Neither will he be restricted by the dams and levees that we put up. The living water will seek out thirsty ground. If I put up a dam, Jesus will work on wearing me down, but in the meantime, he will flow on by me to you, and to the next person. If St Christopher’s puts up a levee, Jesus will flow on down to Emmanuel and St John the Divine and Holy Trinity. If the Episcopal Church in the United States isn’t ready to receive the ministry of Christ, he will spend that energy elsewhere, like, say, Tanzania. I visited seven churches in seven days in the Diocese of Tabora in 2013, and I’m still fairly sure I’ve confirmed more people there than I have within the Diocese of Springfield! Maybe Africa is to us what Capernaum was to Nazareth.

Jesus is motivated by his relentless active love for those who are weighed down by the stresses and anxieties of this life, those who are prisoners of the power of sin, those who are blind to any hope for the future.

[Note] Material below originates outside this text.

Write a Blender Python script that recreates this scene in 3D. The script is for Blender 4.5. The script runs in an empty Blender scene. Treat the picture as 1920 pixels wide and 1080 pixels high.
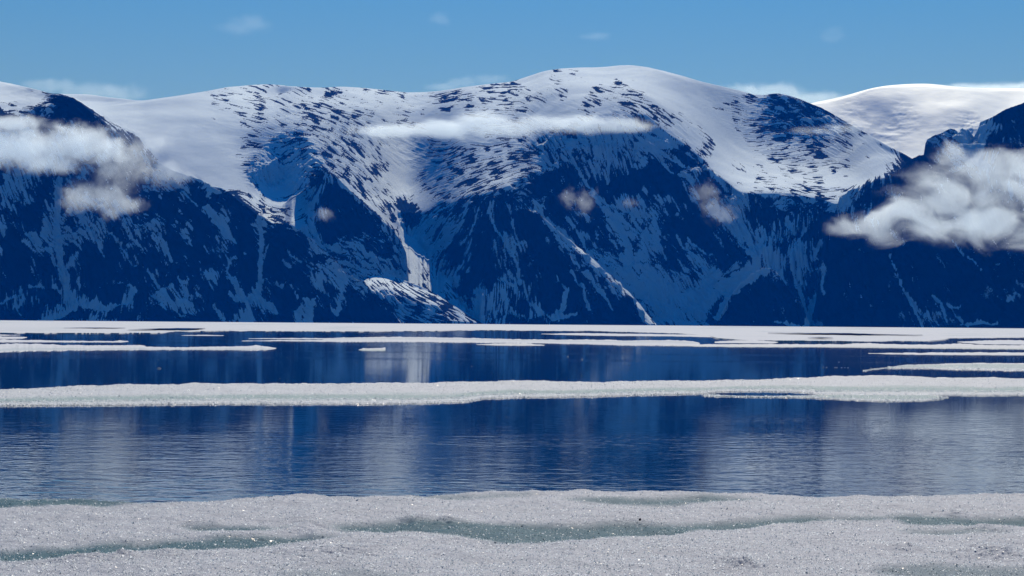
import bpy, bmesh, math, random
import numpy as np
from mathutils import Vector, Matrix

# ------------------------------------------------------------------ camera, world, sun, exposure
sc = bpy.context.scene
COL = sc.collection
CAM_H = 2.0
F = 4330.0                       # focal length in photo pixels (1920 wide)
ROLL = math.radians(0.45)
PITCH = math.atan((607.0 - 540.0) / F)
cam_d = bpy.data.cameras.new('camera')
cam_d.sensor_width = 36.0
cam_d.lens = F / 1920.0 * 36.0
cam_d.clip_start = 0.5
cam_d.clip_end = 200000.0
cam = bpy.data.objects.new('camera', cam_d)
COL.objects.link(cam)
fwd = Vector((0, math.cos(PITCH), math.sin(PITCH)))
rgt0 = Vector((1, 0, 0)); up0 = rgt0.cross(fwd)
rgt = rgt0 * math.cos(ROLL) + up0 * math.sin(ROLL)
up = up0 * math.cos(ROLL) - rgt0 * math.sin(ROLL)
cam.matrix_world = Matrix(((rgt.x, up.x, -fwd.x, 0), (rgt.y, up.y, -fwd.y, 0), (rgt.z, up.z, -fwd.z, CAM_H), (0, 0, 0, 1)))
sc.camera = cam

CLOUDS = True; DEBUG = False; HAZE = 2.3e-5; HAZE_COL = (0.0, 0.14, 0.76, 1)
SUN_EL = math.radians(37.0)
SUN_AZ = math.radians(8.0)      # towards the right of the view axis, behind the mountains
w = bpy.data.worlds.new('World'); sc.world = w; w.use_nodes = True
nt = w.node_tree; nt.nodes.clear()
sky = nt.nodes.new('ShaderNodeTexSky'); sky.sky_type = 'NISHITA'; sky.sun_disc = False
sky.sun_elevation = SUN_EL; sky.sun_rotation = SUN_AZ
sky.altitude = 300; sky.air_density = 1.0; sky.dust_density = 0.0; sky.ozone_density = 3.0
hs = nt.nodes.new('ShaderNodeHueSaturation'); hs.inputs['Saturation'].default_value = 1.0; hs.inputs['Value'].default_value = 1.0
bg = nt.nodes.new('ShaderNodeBackground'); bg.inputs['Strength'].default_value = 0.050
out = nt.nodes.new('ShaderNodeOutputWorld')
gm = nt.nodes.new('ShaderNodeGamma'); gm.inputs['Gamma'].default_value = 1.0
nt.links.new(sky.outputs[0], gm.inputs['Color']); nt.links.new(gm.outputs[0], hs.inputs['Color']); 
tcw = nt.nodes.new('ShaderNodeTexCoord'); sx = nt.nodes.new('ShaderNodeSeparateXYZ'); nt.links.new(tcw.outputs['Generated'], sx.inputs[0])
rp = nt.nodes.new('ShaderNodeValToRGB'); nt.links.new(sx.outputs[2], rp.inputs[0])     # clear arctic air: deeper blue overhead
rp.color_ramp.elements[0].position = 0.02; rp.color_ramp.elements[0].color = (0.88, 0.69, 0.605, 1)
rp.color_ramp.elements[1].position = 0.25; rp.color_ramp.elements[1].color = (0.06, 0.82, 1.38, 1)
ml = nt.nodes.new('ShaderNodeMix'); ml.data_type = 'RGBA'; ml.blend_type = 'MULTIPLY'; ml.inputs[0].default_value = 1.0
nt.links.new(hs.outputs[0], ml.inputs[6]); nt.links.new(rp.outputs[0], ml.inputs[7]); nt.links.new(ml.outputs[2], bg.inputs[0]); nt.links.new(bg.outputs[0], out.inputs[0])

sd = bpy.data.lights.new('sun', 'SUN'); sd.energy = 5.0; sd.angle = math.radians(0.5); sd.color = (1.0, 0.85, 0.73)
so = bpy.data.objects.new('sun', sd); COL.objects.link(so)
sv = Vector((math.sin(SUN_AZ) * math.cos(SUN_EL), math.cos(SUN_AZ) * math.cos(SUN_EL), math.sin(SUN_EL)))
so.rotation_euler = sv.to_track_quat('Z', 'Y').to_euler()
sc.view_settings.view_transform = 'Standard'
sc.view_settings.look = 'None'
sc.view_settings.exposure = 0.25
sc.view_settings.gamma = 1.0
sc.render.engine = 'CYCLES'
sc.cycles.use_denoising = True
sc.cycles.max_bounces = 10
sc.cycles.diffuse_bounces = 0
sc.cycles.glossy_bounces = 4
sc.cycles.transmission_bounces = 4
sc.cycles.transparent_max_bounces = 16
sc.cycles.volume_bounces = 8
sc.cycles.volume_step_rate = 0.7
sc.cycles.volume_max_steps = 128
sc.cycles.sample_clamp_indirect = 6.0
sc.cycles.caustics_reflective = False
sc.cycles.caustics_refractive = False

# ------------------------------------------------------------------ helpers: pixel <-> world
def ray(u, v):
    u = np.asarray(u, float); v = np.asarray(v, float)
    a = (u - 960.0) / F; b = (540.0 - v) / F
    dx = fwd.x + a * rgt.x + b * up.x
    dy = fwd.y + a * rgt.y + b * up.y
    dz = fwd.z + a * rgt.z + b * up.z
    return dx, dy, dz

def on_plane(u, v, z=0.0):
    dx, dy, dz = ray(u, v)
    t = (z - CAM_H) / np.minimum(dz, -1e-5)
    return t * dx, t * dy

def at_dist(u, v, rho):
    dx, dy, dz = ray(u, v); h = np.hypot(dx, dy)
    return rho * dx / h, rho * dy / h, CAM_H + rho * dz / h

def to_px(x, y, z):
    x = np.asarray(x, float); y = np.asarray(y, float); z = np.asarray(z, float) - CAM_H
    d = x * fwd.x + y * fwd.y + z * fwd.z
    return 960 + F * (x * rgt.x + y * rgt.y + z * rgt.z) / d, 540 - F * (x * up.x + y * up.y + z * up.z) / d

def sm(a, b, x):
    t = np.clip((x - a) / (b - a), 0, 1); return t * t * (3 - 2 * t)

def interp(pts, u):
    p = np.array(pts, float); return np.interp(u, p[:, 0], p[:, 1])

RS = np.random.RandomState
def lattice(x, y, seed):
    """smooth value noise in -1..1"""
    r = RS(seed).uniform(-1, 1, (256, 256))
    xi = np.floor(x).astype(int); yi = np.floor(y).astype(int)
    fx = x - xi; fy = y - yi
    fx = fx * fx * (3 - 2 * fx); fy = fy * fy * (3 - 2 * fy)
    a = r[yi & 255, xi & 255]; b = r[yi & 255, (xi + 1) & 255]
    c = r[(yi + 1) & 255, xi & 255]; d = r[(yi + 1) & 255, (xi + 1) & 255]
    return (a * (1 - fx) + b * fx) * (1 - fy) + (c * (1 - fx) + d * fx) * fy

def fbm(x, y, seed, octs=5, gain=0.5):
    s = 0; a = 1; t = 0
    for k in range(octs):
        s = s + a * lattice(x * 2 ** k + 17.3 * k, y * 2 ** k + 5.1 * k, seed + k); t += a; a *= gain
    return s / t

def ridged(x, y, seed, octs=5, gain=0.55):
    s = 0; a = 1; t = 0
    for k in range(octs):
        n = 1 - np.abs(lattice(x * 2 ** k + 11.7 * k, y * 2 ** k + 3.3 * k, seed + k)) * 1.6
        s = s + a * n; t += a; a *= gain
    return s / t

def blur(a, s, axis=None):
    n = max(1, int(s * 3)); k = np.exp(-0.5 * (np.arange(-n, n + 1) / s) ** 2); k /= k.sum()
    for ax in ((0, 1) if axis is None else (axis,)):
        pad = [(0, 0)] * a.ndim; pad[ax] = (n, n)
        b = np.pad(a, pad, mode='edge')
        o = np.zeros_like(a)
        for i, kk in enumerate(k):
            sl = [slice(None)] * a.ndim; sl[ax] = slice(i, i + a.shape[ax]); o += kk * b[tuple(sl)]
        a = o
    return a

def tag(o, label=None, cat=None, group=None, kind=None):
    if label: o['label'] = label
    if cat: o['category'] = cat
    if group: o['group'] = group
    if kind: o['kind'] = kind
    return o

def mesh_obj(name, co, faces, mat, smooth=True, attrs=None, parent=None):
    """co (n,3), faces (m,4) or (m,3) numpy arrays"""
    me = bpy.data.meshes.new(name)
    co = np.ascontiguousarray(co, dtype=np.float32); faces = np.ascontiguousarray(faces, dtype=np.int32)
    k = faces.shape[1]; m = faces.shape[0]
    me.vertices.add(len(co)); me.vertices.foreach_set('co', co.ravel())
    me.loops.add(m * k); me.loops.foreach_set('vertex_index', faces.ravel())
    me.polygons.add(m); me.polygons.foreach_set('loop_start', np.arange(0, m * k, k, dtype=np.int32))
    if smooth: me.polygons.foreach_set('use_smooth', np.ones(m, dtype=bool))
    me.update(calc_edges=True)
    for an, av in (attrs or {}).items():
        at = me.attributes.new(an, 'FLOAT', 'POINT'); at.data.foreach_set('value', np.ascontiguousarray(av, dtype=np.float32).ravel())
    if mat: me.materials.append(mat)
    o = bpy.data.objects.new(name, me); COL.objects.link(o)
    if parent: o.parent = parent
    return o

def grid_faces(nr, nc):
    i = np.arange(nr - 1)[:, None] * nc + np.arange(nc - 1)[None, :]
    return np.stack([i, i + 1, i + nc + 1, i + nc], -1).reshape(-1, 4)

# ------------------------------------------------------------------ materials
def new_mat(name):
    m = bpy.data.materials.new(name); m.use_nodes = True
    n = m.node_tree; n.nodes.clear()
    o = n.nodes.new('ShaderNodeOutputMaterial')
    return m, n, o

def math_node(n, op, a=None, b=None, c=None, clamp=False):
    x = n.nodes.new('ShaderNodeMath'); x.operation = op; x.use_clamp = clamp
    for i, v in enumerate((a, b, c)):
        if v is None: continue
        if isinstance(v, (int, float)): x.inputs[i].default_value = v
        else: n.links.new(v, x.inputs[i])
    return x.outputs[0]

def principled(n, o, rough=0.6, spec=0.3):
    p = n.nodes.new('ShaderNodeBsdfPrincipled')
    p.inputs['Roughness'].default_value = rough
    p.inputs['Specular IOR Level'].default_value = spec
    n.links.new(p.outputs[0], o.inputs['Surface']); return p

def mix_rgb(n, fac, a, b):
    x = n.nodes.new('ShaderNodeMix'); x.data_type = 'RGBA'
    for i, v in ((0, fac), (6, a), (7, b)):
        if isinstance(v, (int, float)): x.inputs[i].default_value = v
        elif isinstance(v, tuple): x.inputs[i].default_value = (*v, 1)
        else: n.links.new(v, x.inputs[i])
    return x.outputs[2]

def noise_node(n, vec, scale, detail=4, rough=0.55, dist=0.0):
    x = n.nodes.new('ShaderNodeTexNoise'); x.inputs['Scale'].default_value = scale
    x.inputs['Detail'].default_value = detail; x.inputs['Roughness'].default_value = rough
    x.inputs['Distortion'].default_value = dist
    if vec is not None: n.links.new(vec, x.inputs['Vector'])
    return x.outputs[0]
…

He will find the most direct and efficient route there is to those who are ready to receive his love, those who are ready to accept his ministry. Like a roaring wave, Jesus will sometimes crash through the barriers that we erect. But he will not flow uphill. Water doesn’t flow uphill. Jesus will not forcibly invade the hearts of those who do not recognize their need for him and have no desire for him. He will just move on to the next town, to Capernaum, where his ministry is received joyfully.

But how much better it is not to build barriers — dams and levees — in the first place. How much better it is, instead, to dredge channels and dig reservoirs, to invite Jesus to flow and to fill and, indeed, to flood our lives with his love. We dredge channels for living water when we are faithful in Sunday and holy day worship, when daily prayer is one of the habits of our heart. We dig reservoirs for the water of life when we study the scriptures and commit ourselves to a life of service within the community of the church. For excess winter rain, dams and levees are a good idea, as our brothers and sisters in the southern part of the diocese found out about a month ago. But with the wild and untamed ministry of the son of God, they don’t work so well. There’s no use trying to tame Jesus. He won’t be tamed. If we allow him to flow freely, it may be a wild ride at times, but we won’t drown. On the way, we will see some marvelous signs and wonders, as the people at Capernaum did. And in the end, we will be restored to health and life and wholeness. It’s a ride I do not want to miss. Praised be Jesus, Christ. Amen.